[BEGIN]

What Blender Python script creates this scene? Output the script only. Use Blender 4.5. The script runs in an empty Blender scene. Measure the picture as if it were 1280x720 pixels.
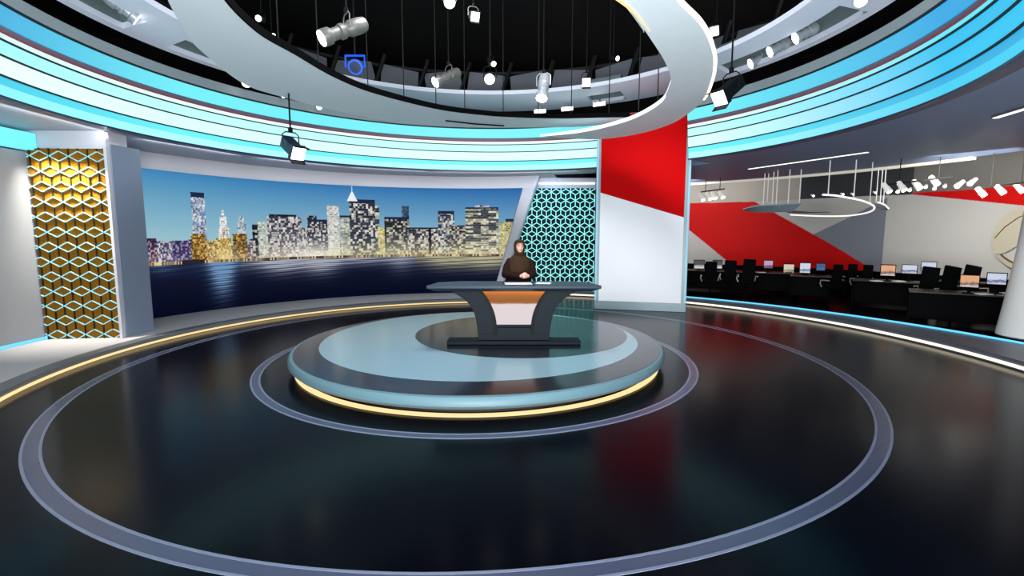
import bpy, bmesh, math, random
import numpy as np
from mathutils import Vector, Matrix
random.seed(7)
SC = bpy.context.scene
COL = SC.collection
R = math.radians
PI = math.pi
# ---------------------------------------------------------------- camera
FPX = 612.0
PITCH = 0.1105
CAMZ = 2.1
cam = bpy.data.cameras.new('camera')
cam.sensor_width = 36.0
cam.lens = FPX / 1280 * 36
cam.clip_end = 200
co = bpy.data.objects.new('camera', cam)
COL.objects.link(co)
co.location = (0, 0, CAMZ)
co.rotation_euler = (PI / 2 - PITCH, 0, 0)
SC.camera = co
SC.view_settings.view_transform = 'Standard'
SC.view_settings.look = 'None'
SC.view_settings.gamma = 1
SC.view_settings.use_curve_mapping = False
SC.view_settings.exposure = 0.0

# surveying helpers: a sight line meets a known depth, height or cylinder
def ray(px, py):
    x = (px - 640) / FPX
    y = -(py - 360) / FPX
    return Vector((x, math.cos(PITCH) + y * math.sin(PITCH), -math.sin(PITCH) + y * math.cos(PITCH)))
def at(px, py, Y):
    d = ray(px, py)
    return Vector((0, 0, CAMZ)) + d * (Y / d.y)
def atz(px, py, z):
    d = ray(px, py)
    return Vector((0, 0, CAMZ)) + d * ((z - CAMZ) / d.z)
def atc(px, py, r, c):
    d = ray(px, py)
    A = d.x ** 2 + d.y ** 2
    B = -2 * (d.x * c[0] + d.y * c[1])
    t = (-B + math.sqrt(B * B - 4 * A * (c[0] ** 2 + c[1] ** 2 - r * r))) / (2 * A)
    return Vector((0, 0, CAMZ)) + d * t
C0 = (-0.55, 8.4)          # centre of the round studio
S0 = (-1.3, 8.9)           # centre of the curved screen wall

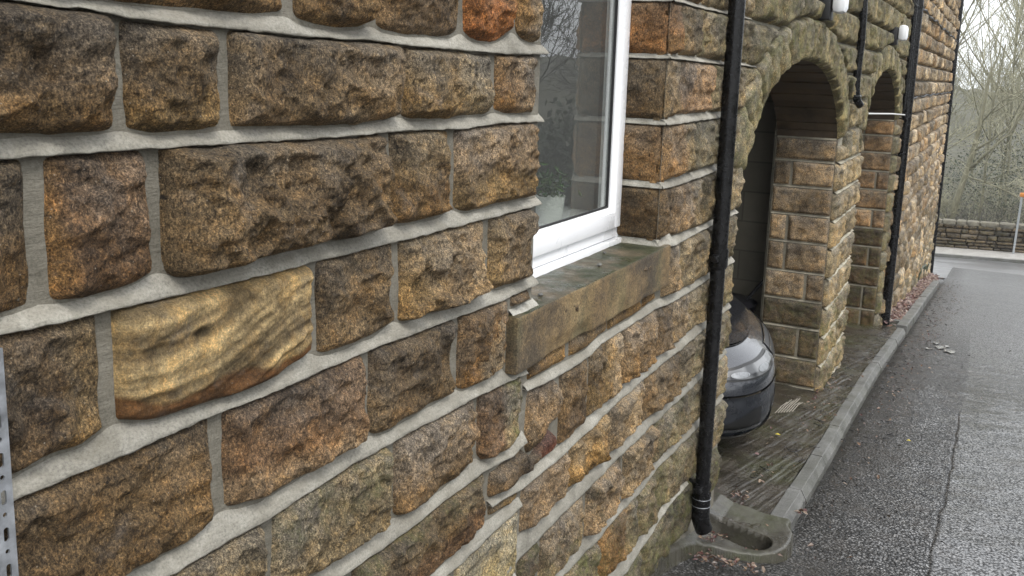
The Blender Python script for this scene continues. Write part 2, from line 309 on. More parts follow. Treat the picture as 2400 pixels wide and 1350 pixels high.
# ---------------------------------------------------------------- STONE ENGINE
class Field:
    def __init__(s): s.v = []; s.f = []; s.c = []; s.n = 0
    def add(s, V, F, C): s.v.append(V); s.f.append(F+s.n); s.c.append(C); s.n += len(V)
    def build(s, name, mat, parent): return mesh_np(name, np.concatenate(s.v), np.concatenate(s.f), mat, parent, True, np.concatenate(s.c))
XW = -.9
def facade(a, b, r): return np.stack([XW+r, a, b], -1)
PAL = [(.185,.13,.066), (.18,.128,.072), (.16,.115,.066), (.20,.14,.07), (.19,.14,.08)]
def stone(fd, a0, a1, b0, b1, res=.004, seed=0, col=None, moss=0., H=.013, fmap=facade, rc=.007, rough=1., clip=None, cor=(0,0), tl=None, tr=None, moss_f=None, mossb=0., paint=None, relf=None, wex=.0045):
    """a0,a1: left/right edge; b0,b1: bottom/top as numbers or functions of a; tl,tr: optional slanted edges as functions of b"""
    fb0 = b0 if callable(b0) else (lambda a, k=b0: np.full(np.shape(a), k)); fb1 = b1 if callable(b1) else (lambda a, k=b1: np.full(np.shape(a), k))
    na = max(4, int((a1-a0)/res)+3); mid = (a0+a1)/2; hb = float(fb1(np.array([mid]))[0]-fb0(np.array([mid]))[0]); nb = max(4, int(hb/res)+3)
    mg = .004
    A = np.linspace(a0-(0 if cor[0] else mg), a1+(0 if cor[1] else mg), na)[:, None]*np.ones((1, nb))
    t = np.linspace(0, 1, nb)[None]*np.ones((na, 1))
    lo, hi = fb0(A)-mg, fb1(A)+mg; B = lo+(hi-lo)*t
    jit = .0035*rough*fbm(A*22, B*22, seed*3.7, 11, 3)
    dl = A-a0+jit; dr = a1-A+jit; db = B-fb0(A)+jit; dt = fb1(A)-B+jit
    wob = .003*rough
    dl = dl-wob*(.5+.5*vnoise(B*18, seed*1.3, 0., 5)); dr = dr-wob*(.5+.5*vnoise(B*18, seed*2.3+9, 0., 6))
    dx = np.minimum(dl, dr)*.75; dz = np.minimum(db, dt); d = np.minimum(dx, dz)
    rcc = rc*(1+.8*vnoise(A*9, B*9, seed, 3))
    cm = (dx < rcc) & (dz < rcc)
    d = np.where(cm, rcc-np.hypot(rcc-dx, rcc-dz), d)
    if cor[0]: d = np.where((dx == dl), np.where(dz < .02, dz, .02+dl*.6), d); d = np.minimum(d, .022+dl)
    if cor[1]: d = np.where((dx == dr), np.where(dz < .02, dz, .02+dr*.6), d); d = np.minimum(d, .022+dr)
    if clip is not None: d = np.minimum(d, clip(A, B))
    e = np.clip(d/.018, 0, 1); e = e*e*(3-2*e)
    u = (A-mid)/max(a1-a0, .01); w = t-.5
    r0 = np.random.RandomState(seed+100)
    tilt = r0.uniform(-.008, .008)*u*2+r0.uniform(-.006, .008)*w*2
    big = .011*fbm(A*7+seed, B*9, seed*5.1, 21, 3)
    rid = np.abs(fbm(A*11-seed, B*13+seed, 3.3, 31, 4)); rid = (.45-rid)*.038+(.4-np.abs(fbm(A*27+seed, B*31-seed, 1.3, 51, 3)))*.016
    fin = .006*fbm(A*45, B*45, seed*.7, 41, 5, .7)
    rel = np.where(d > 0, H*(1-np.exp(-np.maximum(d, 0)/wex)), d*1.6)+rough*(e*(tilt+big+rid-.002)+np.clip(d/.008, 0, 1)*fin)
    if relf is not None: rel = rel+relf(A, B)*np.clip(d/.008, 0, 1)
    fl = .010+.0035*vnoise(A*60, B*60, 0., 13); rel = np.where(d > .012, fl+np.logaddexp(0, (rel-fl)/.004)*.004, rel)      # soft floor
    V = fmap(A, B, rel).reshape(-1, 3)
    idx = np.arange(na*nb).reshape(na, nb)
    Fq = np.stack([idx[:-1, :-1], idx[1:, :-1], idx[1:, 1:], idx[:-1, 1:]], -1).reshape(-1, 4)
    df = d.reshape(-1)
    keep = (df[Fq] > -.006).any(1); Fq = Fq[keep]
    c = np.array(col if col is not None else PAL[r0.randint(len(PAL))])*r0.uniform(.78, 1.2)
    C = np.ones((na, nb, 4)); C[..., :3] = c
    gr = fbm(A*5+seed*3, B*5, seed, 61, 3)[..., None]
    C[..., :3] *= 1+.45*gr
    if paint is not None: paint(C, A, B, u, t)
    wk = np.clip((t-.66)*1.6+.5+1.1*fbm(A*6+seed, B*7, seed*1.9, 71, 4), 0, 1)[..., None]      # upper part weathered grey, lower part ochre
    if not (C[..., 3] < 0).any(): C[..., :3] = C[..., :3]*(1-wk)*np.array((1.12, 1.0, .80))+wk*(C[..., :3]*.5+.5*C[..., :3].mean(-1, keepdims=True)*np.array((1.08, .98, .86)))
    ms = np.full((na, nb), float(moss)) + mossb*np.clip(1.2-t*1.6, 0, 1)
    if moss_f is not None: ms = ms+moss_f(A, B)
    C[..., 3] = np.where(C[..., 3] < 0, -1, np.clip(ms, 0, 1))
    # skirt
    extra = []
    def skirt(ids, flip):
        P = V[ids]; base = len(V)+sum(len(x[0]) for x in extra)
        P2 = fmap(A.reshape(-1)[ids], B.reshape(-1)[ids], np.full(len(ids), -.03))
        k = np.arange(len(ids)-1); q = np.stack([ids[:-1], base+k, base+k+1, ids[1:]], -1)
        extra.append((P2, q[:, ::-1] if flip else q, C.reshape(-1, 4)[ids]))
    if cor[0]: skirt(idx[0], False)
    if cor[1]: skirt(idx[-1], True)
    VV = np.concatenate([V]+[x[0] for x in extra]); FF = np.concatenate([Fq]+[x[1] for x in extra]); CC = np.concatenate([C.reshape(-1, 4)]+[x[2] for x in extra])
    used = np.zeros(len(VV), bool); used[FF] = True; mp = np.cumsum(used)-1
    fd.add(VV[used], mp[FF], CC[used])
def ribbon(fd, top, bot, a0, a1, res=.006, fmap=facade, out_=.018, col=(1,1,1), seed=0, amp=1.):
    n = max(3, int((a1-a0)/res)); a = np.linspace(a0, a1, n)
    zt = top(a)+.0014*amp*fbm(a*40, seed, 0., 3, 3); zb = bot(a)+.0016*amp*fbm(a*60, seed+5, 0., 4, 3)
    o = out_*(1+.25*fbm(a*14, seed, 2., 6, 3))
    ks = [(-.02, -.006), (0., .0015), (.2, .30), (.45, .62), (.7, .85), (.92, 1.0), (1., .93)]
    rows = []
    for i, (f, x) in enumerate(ks):
        z = zt+(zb-zt)*f; r = np.full(n, x) if i < 2 else o*x+.0012*amp*fbm(a*35, i*1.7, seed, 8, 3)
        rows.append((a, z, r))
    rows.append((a, zb+.003, o*.5)); rows.append((a, zb+.004, np.full(n, -.01)))
    Vv = np.stack([fmap(x, y, z) for x, y, z in rows], 1)
    m = len(rows); idx = np.arange(n*m).reshape(n, m)
    Fq = np.stack([idx[:-1, :-1], idx[:-1, 1:], idx[1:, 1:], idx[1:, :-1]], -1).reshape(-1, 4)
    cc = 1+.18*fbm(a*6, seed, 4., 9, 3); C = np.ones((n, m, 4)); C[..., :3] = np.array(col)*cc[:, None, None]
    fd.add(Vv.reshape(-1, 3), Fq, C.reshape(-1, 4))
def sheet(fd, a0, a1, b0, b1, res=.05, fmap=facade, off=0., col=(.8,.78,.74)):
    """flat mortar bed; b0,b1 numbers or functions"""
    fb0 = b0 if callable(b0) else (lambda a, k=b0: np.full(np.shape(a), k)); fb1 = b1 if callable(b1) else (lambda a, k=b1: np.full(np.shape(a), k))
    na = max(2, int((a1-a0)/res)+1); h = float(np.max(fb1(np.array([(a0+a1)/2]))-fb0(np.array([(a0+a1)/2])))); nb = max(2, int(h/res)+1)
    A = np.linspace(a0, a1, na)[:, None]*np.ones((1, nb)); t = np.linspace(0, 1, nb)[None]
    B = fb0(A)+(fb1(A)-fb0(A))*t
    V = fmap(A, B, np.full(A.shape, off)+.002*fbm(A*20, B*20, 0., 77, 2)).reshape(-1, 3)
    idx = np.arange(na*nb).reshape(na, nb)
    F = np.stack([idx[:-1, :-1], idx[1:, :-1], idx[1:, 1:], idx[:-1, 1:]], -1).reshape(-1, 4)
    C = np.ones((len(V), 4)); C[:, :3] = col
    fd.add(V, F, C)
def PL(*pts):
    p = np.array(pts); return lambda a: np.interp(a, p[:, 0], p[:, 1])
# ---------------------------------------------------------------- the measured bed joints of the near wall (distance along wall, height)
JT = {}
def soft(f): return lambda a: sum(w*f(np.asarray(a, float)+q) for w, q in ((.1,-.022),(.22,-.011),(.36,0.),(.22,.011),(.1,.022)))
def J(k, T, B): JT[k] = (soft(PL(*T)), PL(*B))
J('U', [(0,.245),(4,.24)], [(0,.222),(4,.218)])
J('J0', [(0,.066),(.599,.068),(.655,.062),(.764,.061),(.807,.059),(.906,.062),(.999,.064),(1.02,.075),(1.043,.056),(1.115,.051),(1.194,.055),(1.218,.072),(1.236,.055),(1.312,.05),(1.467,.055),(1.491,.075),(1.526,.052),(1.631,.05),(1.70,.085),(1.735,.06),(1.84,.055)],
       [(0,.053),(.598,.053),(.661,.05),(.695,.05),(.741,.043),(.881,.04),(1.043,.036),(1.139,.037),(1.222,.037),(1.313,.033),(1.488,.031),(1.655,.029),(1.84,.034)])
J('J1', [(0,-.081),(.588,-.081),(.675,-.084),(.717,-.085),(.73,-.078),(.739,-.081),(.775,-.090),(.853,-.09),(.889,-.086),(.996,-.089),(1.167,-.093),(1.251,-.089),(1.288,-.078),(1.33,-.091),(1.455,-.092),(1.6,-.09),(1.614,-.08),(1.66,-.088),(1.84,-.094)],
       [(0,-.105),(.587,-.105),(.724,-.105),(.927,-.108),(1.14,-.11),(1.315,-.108),(1.494,-.113),(1.64,-.107),(1.84,-.112)])
J('J2', [(0,-.267),(.575,-.267),(.612,-.267),(.622,-.255),(.635,-.267),(.695,-.269),(.755,-.267),(.779,-.25),(.80,-.268),(.828,-.272),(.922,-.269),(1.029,-.268),(1.12,-.269),(1.239,-.271),(1.26,-.254),(1.30,-.271),(1.434,-.273),(1.462,-.258),(1.519,-.275),(1.65,-.273),(1.84,-.278)],
       [(0,-.286),(.574,-.286),(.754,-.29),(.869,-.293),(1.166,-.294),(1.319,-.296),(1.675,-.296),(1.84,-.295)])
J('J3', [(0,-.445),(.576,-.447),(.621,-.439),(.67,-.443),(.691,-.433),(.70,-.42),(.712,-.427),(.757,-.445),(.838,-.449),(.959,-.455),(1.035,-.437),(1.061,-.425),(1.084,-.446),(1.156,-.451),(1.231,-.45),(1.273,-.436),(1.285,-.428),(1.307,-.445),(1.443,-.453),(1.547,-.453),(1.59,-.448),(1.61,-.432),(1.64,-.455),(1.84,-.459)],
       [(0,-.469),(.575,-.469),(.704,-.468),(.888,-.468),(1.035,-.469),(1.231,-.468),(1.331,-.471),(1.484,-.475),(1.689,-.481),(1.84,-.478)])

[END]

### Problem description
Retype the records above word for word, from their first line through the line containing "SC.view_settings.exposure = 0.0", and leave out every picture.

### Finished task
What Blender Python script creates this scene? Output the script only. Use Blender 4.5. The script runs in an empty Blender scene. Measure the picture as if it were 1280x720 pixels.
import bpy, bmesh, math, random
import numpy as np
from mathutils import Vector, Matrix
random.seed(7)
SC = bpy.context.scene
COL = SC.collection
R = math.radians
PI = math.pi
# ---------------------------------------------------------------- camera
FPX = 612.0
PITCH = 0.1105
CAMZ = 2.1
cam = bpy.data.cameras.new('camera')
cam.sensor_width = 36.0
cam.lens = FPX / 1280 * 36
cam.clip_end = 200
co = bpy.data.objects.new('camera', cam)
COL.objects.link(co)
co.location = (0, 0, CAMZ)
co.rotation_euler = (PI / 2 - PITCH, 0, 0)
SC.camera = co
SC.view_settings.view_transform = 'Standard'
SC.view_settings.look = 'None'
SC.view_settings.gamma = 1
SC.view_settings.use_curve_mapping = False
SC.view_settings.exposure = 0.0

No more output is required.